Deuxième choc inéluctable, démographique cette fois : l’allongement de la durée de vie. En 2030, la France comptera plus de 4 millions de personnes de plus de 85 ans. Comment les loger ? Comment cette population fragile et possiblement dépendante va-t‑elle investir l’espace urbain ? Les 18 millions de maisons individuelles existantes auront-elles toujours un sens ?

Ce connaisseur de l’immobilier évoque plusieurs pistes pour répondre à ces nouveaux enjeux.

Il préconise d’abord d’encourager la volonté du gouvernement de décentraliser les politiques de logement. Ensuite, il enjoint de trouver un équilibre entre construction et rénovation, et de ne pas constamment devoir choisir entre ces deux voies. Enfin, sur le sujet si sensible de la propriété, Philippe Pelletier hasarde une solution qu’il qualifie de « décapante » : et si, à l’instar des Anglais, nous allégions le concept de propriété, pour la rendre accessible au grand nombre, en faisant ainsi de l’hypothèque un actif transmissible ?

Julien Rousseau rebondit avec enthousiasme : « Cette reconsidération de la propriété nous permettrait d’évoluer, de rendre la pierre moins figée, d’insuffler de la liberté dans l’acte d’acheter. »

L’architecte et fondateur de l’agence Fresh n’est pas venu les mains vides. Il montre un exemple concret d’une réhabilitation de bâtiment portée par un acteur majeur du secteur immobilier, BNP Paribas Cardif. Derrière lui défile une vidéo relatant la transformation en cours d’un immeuble de bureaux datant des années 1970 en immeuble d’habitations, en plein cœur de Boulogne-Billancourt.

Un projet audacieux et ambitieux, permis notamment par la loi Elan : le bonus de constructibilité permet de compenser à la fois les surcoûts de construction liés à la transformation et les pertes de surfaces liées aux parties communes.

La problématique est simple : comment recréer de la valeur à partir d’un bâtiment obsolète, aux surfaces mal réparties et bitumées ? Accastillages de balcons, loggias, surfaces extérieures végétalisées et ombres portées sont les solutions choisies par le rénovateur, les architectes et la commune.

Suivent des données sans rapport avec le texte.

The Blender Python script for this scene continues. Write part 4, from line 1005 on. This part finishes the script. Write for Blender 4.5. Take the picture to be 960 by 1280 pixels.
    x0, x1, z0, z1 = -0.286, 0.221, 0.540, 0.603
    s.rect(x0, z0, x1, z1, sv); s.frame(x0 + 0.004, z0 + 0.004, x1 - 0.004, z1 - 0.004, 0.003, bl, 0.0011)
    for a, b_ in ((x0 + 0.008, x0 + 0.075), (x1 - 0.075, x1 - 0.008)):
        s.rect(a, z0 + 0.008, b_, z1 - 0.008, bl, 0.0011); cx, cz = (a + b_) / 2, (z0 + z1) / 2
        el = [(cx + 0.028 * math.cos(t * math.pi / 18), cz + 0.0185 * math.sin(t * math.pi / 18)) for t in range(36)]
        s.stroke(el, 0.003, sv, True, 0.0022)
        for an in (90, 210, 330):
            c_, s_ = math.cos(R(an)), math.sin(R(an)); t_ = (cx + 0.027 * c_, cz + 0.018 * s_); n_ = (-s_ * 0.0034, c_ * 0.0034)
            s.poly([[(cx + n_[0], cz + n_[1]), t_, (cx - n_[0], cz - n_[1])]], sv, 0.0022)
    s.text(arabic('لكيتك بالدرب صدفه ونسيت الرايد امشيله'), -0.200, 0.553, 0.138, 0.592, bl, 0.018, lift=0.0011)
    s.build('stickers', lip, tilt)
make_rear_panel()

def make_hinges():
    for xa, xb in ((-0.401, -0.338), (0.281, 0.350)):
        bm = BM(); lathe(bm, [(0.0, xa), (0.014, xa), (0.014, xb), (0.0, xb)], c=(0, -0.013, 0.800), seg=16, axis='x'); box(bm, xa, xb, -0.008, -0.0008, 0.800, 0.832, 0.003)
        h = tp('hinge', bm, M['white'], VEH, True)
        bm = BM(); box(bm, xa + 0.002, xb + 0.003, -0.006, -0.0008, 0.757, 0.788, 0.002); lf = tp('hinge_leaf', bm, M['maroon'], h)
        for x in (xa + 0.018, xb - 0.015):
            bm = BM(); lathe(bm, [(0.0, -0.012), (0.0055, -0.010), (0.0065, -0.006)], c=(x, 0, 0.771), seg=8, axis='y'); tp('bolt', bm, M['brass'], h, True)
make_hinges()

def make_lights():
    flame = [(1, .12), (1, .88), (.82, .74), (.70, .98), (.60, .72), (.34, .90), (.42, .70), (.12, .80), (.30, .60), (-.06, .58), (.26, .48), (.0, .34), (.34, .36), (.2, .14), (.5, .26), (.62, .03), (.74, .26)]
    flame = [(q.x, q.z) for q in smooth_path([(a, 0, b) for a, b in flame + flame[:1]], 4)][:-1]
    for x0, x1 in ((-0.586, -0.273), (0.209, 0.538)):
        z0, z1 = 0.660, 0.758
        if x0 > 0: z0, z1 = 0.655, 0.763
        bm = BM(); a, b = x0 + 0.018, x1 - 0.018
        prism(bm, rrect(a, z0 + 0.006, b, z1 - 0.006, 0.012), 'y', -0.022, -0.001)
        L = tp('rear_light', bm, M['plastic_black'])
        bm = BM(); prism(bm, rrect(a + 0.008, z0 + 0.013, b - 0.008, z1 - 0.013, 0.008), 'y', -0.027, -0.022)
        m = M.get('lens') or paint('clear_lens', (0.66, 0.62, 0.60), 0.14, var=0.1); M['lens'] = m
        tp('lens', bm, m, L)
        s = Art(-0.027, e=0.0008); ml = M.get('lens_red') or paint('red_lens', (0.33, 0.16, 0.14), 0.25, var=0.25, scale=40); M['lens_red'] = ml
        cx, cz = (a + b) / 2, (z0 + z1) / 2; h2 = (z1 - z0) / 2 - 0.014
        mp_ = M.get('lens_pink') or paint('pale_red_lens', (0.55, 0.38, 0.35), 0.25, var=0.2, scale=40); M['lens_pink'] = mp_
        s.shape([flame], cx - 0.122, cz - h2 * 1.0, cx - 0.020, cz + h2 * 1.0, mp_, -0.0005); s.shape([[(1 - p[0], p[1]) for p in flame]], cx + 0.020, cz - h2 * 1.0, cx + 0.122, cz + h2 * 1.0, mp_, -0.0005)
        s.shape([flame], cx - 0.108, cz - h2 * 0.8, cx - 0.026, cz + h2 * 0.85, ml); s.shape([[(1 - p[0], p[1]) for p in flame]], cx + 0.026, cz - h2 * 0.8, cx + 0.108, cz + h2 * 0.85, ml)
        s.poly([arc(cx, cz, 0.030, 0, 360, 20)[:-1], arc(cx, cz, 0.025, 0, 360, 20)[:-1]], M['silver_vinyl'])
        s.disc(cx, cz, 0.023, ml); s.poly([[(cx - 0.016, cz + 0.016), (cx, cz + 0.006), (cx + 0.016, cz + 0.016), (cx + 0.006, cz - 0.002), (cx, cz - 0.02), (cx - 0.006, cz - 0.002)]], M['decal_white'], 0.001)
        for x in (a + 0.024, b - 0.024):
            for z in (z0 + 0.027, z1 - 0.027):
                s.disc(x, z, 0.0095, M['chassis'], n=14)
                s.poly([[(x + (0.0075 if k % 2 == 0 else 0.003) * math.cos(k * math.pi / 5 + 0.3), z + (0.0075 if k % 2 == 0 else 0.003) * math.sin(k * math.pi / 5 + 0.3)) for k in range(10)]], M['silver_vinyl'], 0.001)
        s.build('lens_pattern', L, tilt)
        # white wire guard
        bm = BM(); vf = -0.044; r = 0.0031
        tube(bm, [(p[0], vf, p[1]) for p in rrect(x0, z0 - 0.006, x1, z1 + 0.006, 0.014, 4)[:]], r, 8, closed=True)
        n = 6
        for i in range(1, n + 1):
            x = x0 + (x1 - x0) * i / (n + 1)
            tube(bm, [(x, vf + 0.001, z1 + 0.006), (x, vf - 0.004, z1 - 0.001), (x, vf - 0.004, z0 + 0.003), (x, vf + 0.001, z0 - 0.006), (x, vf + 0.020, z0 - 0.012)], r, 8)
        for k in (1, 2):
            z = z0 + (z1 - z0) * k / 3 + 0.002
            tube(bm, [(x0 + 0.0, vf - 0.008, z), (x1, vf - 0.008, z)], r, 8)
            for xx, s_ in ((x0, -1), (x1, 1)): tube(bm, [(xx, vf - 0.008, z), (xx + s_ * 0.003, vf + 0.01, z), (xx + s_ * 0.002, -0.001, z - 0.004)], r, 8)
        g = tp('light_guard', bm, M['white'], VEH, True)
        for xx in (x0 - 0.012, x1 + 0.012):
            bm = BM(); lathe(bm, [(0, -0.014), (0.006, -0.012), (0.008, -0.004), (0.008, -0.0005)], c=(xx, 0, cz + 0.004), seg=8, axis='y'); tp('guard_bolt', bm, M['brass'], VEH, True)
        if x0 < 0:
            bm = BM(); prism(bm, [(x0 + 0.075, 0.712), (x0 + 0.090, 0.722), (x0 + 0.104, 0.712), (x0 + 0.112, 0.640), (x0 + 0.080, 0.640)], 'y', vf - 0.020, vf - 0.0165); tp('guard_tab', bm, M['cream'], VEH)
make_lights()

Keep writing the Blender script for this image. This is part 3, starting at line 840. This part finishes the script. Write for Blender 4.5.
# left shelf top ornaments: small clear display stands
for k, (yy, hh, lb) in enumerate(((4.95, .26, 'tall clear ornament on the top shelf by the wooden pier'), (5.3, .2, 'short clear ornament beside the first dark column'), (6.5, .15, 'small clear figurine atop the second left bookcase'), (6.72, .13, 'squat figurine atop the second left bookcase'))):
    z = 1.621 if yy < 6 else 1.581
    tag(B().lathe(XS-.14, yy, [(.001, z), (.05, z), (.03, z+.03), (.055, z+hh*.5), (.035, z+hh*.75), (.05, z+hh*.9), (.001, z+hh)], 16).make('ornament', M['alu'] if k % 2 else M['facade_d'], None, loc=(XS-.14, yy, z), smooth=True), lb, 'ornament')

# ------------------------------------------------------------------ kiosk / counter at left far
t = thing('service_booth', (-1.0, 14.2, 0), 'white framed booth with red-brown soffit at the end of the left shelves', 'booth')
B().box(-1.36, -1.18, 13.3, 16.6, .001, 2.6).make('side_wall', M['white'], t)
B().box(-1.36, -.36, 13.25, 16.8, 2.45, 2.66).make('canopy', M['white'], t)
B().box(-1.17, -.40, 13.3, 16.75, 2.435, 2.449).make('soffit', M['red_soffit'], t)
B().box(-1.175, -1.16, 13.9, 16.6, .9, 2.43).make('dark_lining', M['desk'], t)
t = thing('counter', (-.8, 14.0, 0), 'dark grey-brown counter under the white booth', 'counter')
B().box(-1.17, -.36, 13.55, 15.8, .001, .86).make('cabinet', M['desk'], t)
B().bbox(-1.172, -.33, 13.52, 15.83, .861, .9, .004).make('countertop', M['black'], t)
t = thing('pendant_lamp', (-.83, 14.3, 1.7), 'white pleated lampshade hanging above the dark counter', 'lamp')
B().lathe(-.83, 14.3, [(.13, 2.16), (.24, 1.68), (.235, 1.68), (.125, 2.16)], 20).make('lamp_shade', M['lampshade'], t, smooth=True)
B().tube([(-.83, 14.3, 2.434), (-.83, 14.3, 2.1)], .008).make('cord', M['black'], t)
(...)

Ce cas pratique répond à plusieurs enjeux urbains majeurs : la rénovation à partir de 60 % de la structure existante est moins énergivore que la construction, le changement climatique est anticipé, et le quartier sera revitalisé, verdi et embelli.

Edouardd Grimond, notaire à Lille (59) porte-parole du CSN, chargé de l’immobilier

Quels sont les freins à cette transformation ?

Le premier a trait aux règles juridiques dans l’urbanisme. Le droit de la construction est contraignant, la nature même des autorisations demandées est lourde, comme le permis de construire ou la règle de la majorité dans une copropriété, souvent bloquante pour un changement d’usage.

Ensuite, le facteur économique peut freiner les professionnels du bâtiment : transformer un immeuble de bureaux en logements peut se révéler plus coûteux que de raser et     reconstruire !

Il y a aussi une dimension géographique à ne pas négliger : les immeubles de bureaux se trouvent parfois en périphérie, au cœur de zones d’activité non résidentielles, mal desservies par les transports et surtout loin des commodités dont veulent profiter les familles.

Enfin, pour les investisseurs institutionnels, la rentabilité d’un immeuble d’habitations est plus faible que celle d’un bâtiment tertiaire.

Quels sont selon vous les grands enjeux du changement d’usage des bâtiments     tertiaires ?

J’en vois deux, qui sont urgents et se rejoignent : le changement climatique auquel nous devons faire face en limitant les émissions de CO2. Il faut pour cela construire la ville sur la ville. Ensuite, la vacance d’un grand nombre de logements, liée à leur mauvaise performance énergétique. Nous devons nous attacher à transformer le bâti pour optimiser les espaces urbains.